Newgrange is one of the best examples in Ireland and Western Europe of a passage-grave or passage-tomb, which is illuminated each year precisely at the time of the Winter Solstice. It is an astronomical fact that at certain times during its 19-year cycle, the Moon shares the same declination, and therefore the same rising azimuth, as the midwinter sunrise. Therefore, there are times during the Moon’s cycle when it too is visible inside Newgrange.

Newgrange was constructed about 3200 BC, making it 600 years older than the Giza Pyramids in Egypt and 1000 years more ancient than Stonehenge. It sits on the top of an elongated ridge within a bend in the Boyne River about five miles west of the town of Drogheda.
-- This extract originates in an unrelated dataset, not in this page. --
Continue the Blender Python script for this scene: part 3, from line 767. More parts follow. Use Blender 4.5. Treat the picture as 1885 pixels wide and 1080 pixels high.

The entire mound contains an estimated 200,000 tons of material, and its construction would indicate the presence of master builders with an intricate knowledge of astronomy. The stone passage, chamber, and corbelled roof of Newgrange were constructed without the use of mortar. The addition of grooves onto the top surface of the passage roof stones shows that the builders were aware of the need to redirect water seepage from the cairn and therefore keep the passage water-proofed.

Legend tells us that the foundations of Christianity were laid here at Newgrange. And archaeologists have discovered at least 21 Roman coins and pendants at the site that are in mint condition.